Puzzlearbeit für das Gericht: Mit den Details, an die sich die Zeugen erinnern konnten und den Einzelheiten, die sie damals bei der Polizei nacherzählt hatten, sammelte das Gericht Indizien. Die sprachen am Ende gegen den Angeklagten. Bei der Gegenüberstellung mit einer sogenannten Wahllichtbildvorlage, bei der Zeugen mit verschiedenen Fotos, inklusive einer Aufnahme des Angeklagten, konfrontiert werden, haben mehrere den Angeklagten erkannt. Einig waren sich die Befragten - mit Ausnahme des Kumpels des Angeklagten - bei der Wahl seiner Kopfbedeckung: eine blau-weiße Wollmütze. Der Akzent, Alter, Größe: "Die Täterschaft hat sich heute erwiesen. Es kommen nur Sie in Frage", sagte die Richterin. So sah es auch die Staatsanwältin, die den 19-Jährigen gerne in einen dreiwöchigen Arrest geschickt hätte. Der Verteidiger widersprach: "Die Zeugenaussagen geben das einfach nicht her." Er hoffe auf eine Geldstrafe, "nicht mehr als 1000 Euro".
Tritt zwischen die Beine
Das Gericht hatte außerdem über eine weitere Strafsache in Richtung Körperverletzung über den Angeklagten zu urteilen. Im Sommer des vergangenen Jahres war der auf einem Supermarktparkplatz mit zwei jungen Männern aneinandergeraten, die er aus einer Shisha-Bar kannte. Den einen hatte er gegen den Hals geschlagen und den anderen zwischen die Beine getreten - ohne, dass die beiden ihm einen Anlass gegeben hätten, meint das Gericht. Der 19-Jährige wird unruhig, schüttelt den Kopf und kneift die Augen zusammen; blickt zu seinem älteren Bruder, der in der letzten Reihe auf den Zuhörerplätzen sitzt, sagt nichts.

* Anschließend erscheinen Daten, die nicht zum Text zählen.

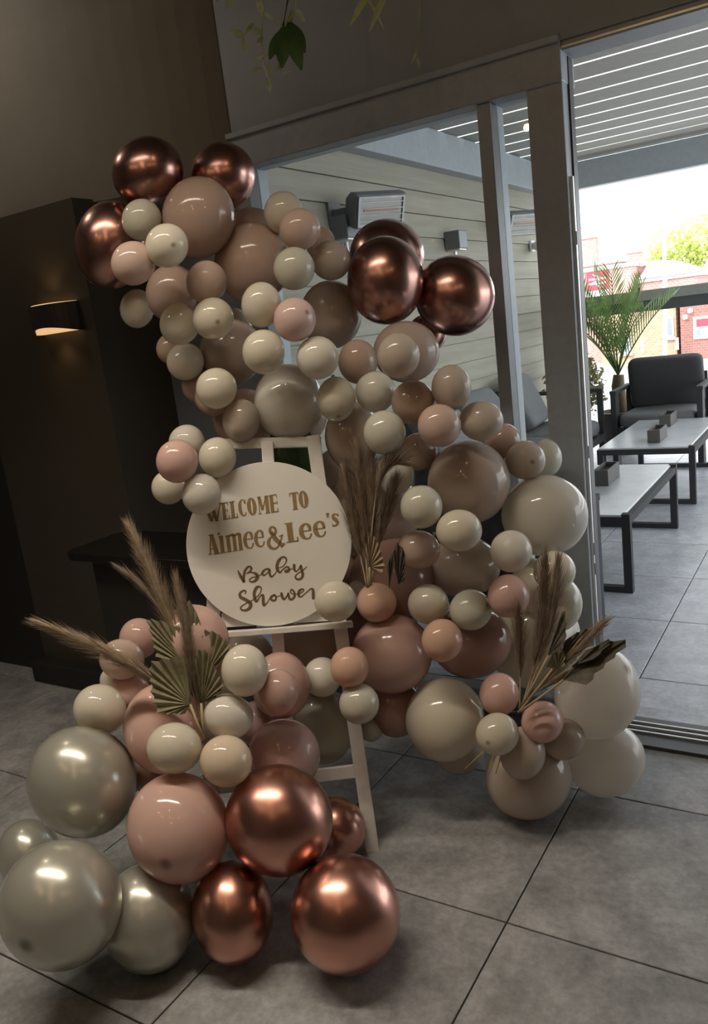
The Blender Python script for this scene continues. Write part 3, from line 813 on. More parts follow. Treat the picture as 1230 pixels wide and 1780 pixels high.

Am Ende entschied die Richterin, dass er 1200 Euro an den Verein Kidro zahlen muss. Seit ein paar Wochen hat der Verurteilte einen Job als Hilfsarbeiter, im September will er eine Lehre beginnen. Es war das erste Mal, dass er sich vor Gericht verantworten musste.
Ein Vollbart verdeckt die Narben von Alex G. Manchmal spürt er sie noch heute, erzählt er.